Another new article has been published at the JCA’s publisher’s website. “Acute and Everyday Violence in Sri Lanka” (DOI: 10.1080/00472336.2017.1336783) is authored by Vidura Munasinghe of the Centre for the Study of Human Rights, Faculty of Law, University of Colombo, Sri Lanka and Danielle Celermajer of the Department of Sociology and Social Policy, Old Teachers College, University of Sydney, NSW, 2006, Australia.
Both are associated with the Enhancing Human Rights Protections in Security Contexts at Sydney. The abstract for the paper states:
Police torture in Sri Lanka has been subject to extensive investigation and condemnation but remains a widespread and seemingly entrenched practice. Seeking to understand the resistance of such practices to existing interventions, this article locates the police’s use of torture within a broader geography of social violence in Sri Lanka.
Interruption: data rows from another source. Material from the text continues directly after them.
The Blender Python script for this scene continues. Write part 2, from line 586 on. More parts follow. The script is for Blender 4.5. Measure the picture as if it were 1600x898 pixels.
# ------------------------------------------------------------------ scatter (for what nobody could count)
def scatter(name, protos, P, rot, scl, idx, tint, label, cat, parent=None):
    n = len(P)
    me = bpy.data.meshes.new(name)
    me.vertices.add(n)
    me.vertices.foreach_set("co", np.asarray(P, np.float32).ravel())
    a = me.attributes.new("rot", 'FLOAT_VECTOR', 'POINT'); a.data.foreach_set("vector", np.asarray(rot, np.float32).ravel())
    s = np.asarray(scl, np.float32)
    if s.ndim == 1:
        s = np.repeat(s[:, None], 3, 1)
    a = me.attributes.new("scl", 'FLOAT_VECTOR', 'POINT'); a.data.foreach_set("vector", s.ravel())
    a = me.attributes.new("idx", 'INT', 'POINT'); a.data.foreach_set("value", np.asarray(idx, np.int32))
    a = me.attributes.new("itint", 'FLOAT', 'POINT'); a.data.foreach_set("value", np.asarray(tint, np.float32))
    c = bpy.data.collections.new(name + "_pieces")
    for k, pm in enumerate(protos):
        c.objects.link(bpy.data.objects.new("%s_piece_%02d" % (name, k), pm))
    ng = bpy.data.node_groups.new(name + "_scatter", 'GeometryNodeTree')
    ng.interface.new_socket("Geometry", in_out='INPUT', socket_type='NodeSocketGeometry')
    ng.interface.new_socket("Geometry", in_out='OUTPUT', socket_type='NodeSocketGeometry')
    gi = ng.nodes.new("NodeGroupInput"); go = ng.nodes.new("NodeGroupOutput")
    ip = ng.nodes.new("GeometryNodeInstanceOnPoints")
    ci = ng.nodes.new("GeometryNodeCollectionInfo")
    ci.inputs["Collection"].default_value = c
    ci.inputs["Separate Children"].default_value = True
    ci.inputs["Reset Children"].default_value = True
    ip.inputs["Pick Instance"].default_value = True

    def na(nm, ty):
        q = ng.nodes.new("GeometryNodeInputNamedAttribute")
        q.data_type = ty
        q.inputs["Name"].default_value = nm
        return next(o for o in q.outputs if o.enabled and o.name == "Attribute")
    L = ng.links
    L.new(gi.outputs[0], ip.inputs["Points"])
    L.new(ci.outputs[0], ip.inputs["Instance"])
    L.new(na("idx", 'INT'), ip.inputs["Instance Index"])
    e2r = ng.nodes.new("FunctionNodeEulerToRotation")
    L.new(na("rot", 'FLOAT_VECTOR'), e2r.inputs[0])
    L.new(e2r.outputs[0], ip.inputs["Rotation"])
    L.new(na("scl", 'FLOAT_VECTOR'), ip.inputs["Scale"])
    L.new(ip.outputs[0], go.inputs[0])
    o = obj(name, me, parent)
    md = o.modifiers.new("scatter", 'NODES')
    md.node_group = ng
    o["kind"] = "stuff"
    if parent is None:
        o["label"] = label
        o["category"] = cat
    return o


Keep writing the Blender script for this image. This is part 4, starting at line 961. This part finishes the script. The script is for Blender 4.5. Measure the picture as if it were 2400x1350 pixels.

We discuss the findings of extensive fieldwork conducted in the north-west of Sri Lanka where we examined not only police behaviour and interactions between police and the broader community but also the social dynamics relationships more generally. One significant finding was that violence against certain types of people, including police use of torture against such people, is generally accepted, even as the police are broadly criticised in the community for their unethical and ineffective behaviour. Another significant finding was that the society is riven with social hierarchies and that patterns of domination are embedded in social, political and symbolic systems. We conclude that police torture needs to be understood against the background of broader cultural practices whereby social subjects are disciplined and policed to produce appropriate citizens and punish social boundary violations.